Wednesday, January 28, 2009

Women in the Future


To me, one of the most interesting things that Virginia Woolf ensures her reader knows, in "A Room of One's Own," is that for her to provide an absolute truth about women and fiction is an impossibility.  I think this applies to so many other topics as well, and it's smart of her to state that she "can only show how one came to hold whatever opinion one does hold" (4).  What comes to my mind is the way philosophers, at least the ones that I have read in classes, insist that their philosophy is the correct one, and try to make it truth to their readers.  The reason she is so wise is because she realizes that with the time passing, so many things change, including truths: "Even if one could state the value of any one gift at the moment, those values will change; in a century's time very possible they will have changed completely" (40). 
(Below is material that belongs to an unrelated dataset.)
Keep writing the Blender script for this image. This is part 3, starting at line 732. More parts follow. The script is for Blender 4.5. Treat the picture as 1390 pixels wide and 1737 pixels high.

This leads to the other thing that struck me about Woolf;  her ability to tell the future for women.  She foresaw that in 100 years, women would be occupying a more powerful role in society, the role that is in her time, reserved for men.  By her estimation, the times have moved even faster than she anticipated.  We still have 19 years to fulfill her prediction that "the nursemaid will heave coal" and "the shopwoman will drive an engine" (40).  If Woolf's prediction came true this fast, it makes me wonder what our society will be like for the relationship between the two sexes in another 100 years. Women are already "soldiers and sailors and engine-drivers and dock labourers" (40), so what is next?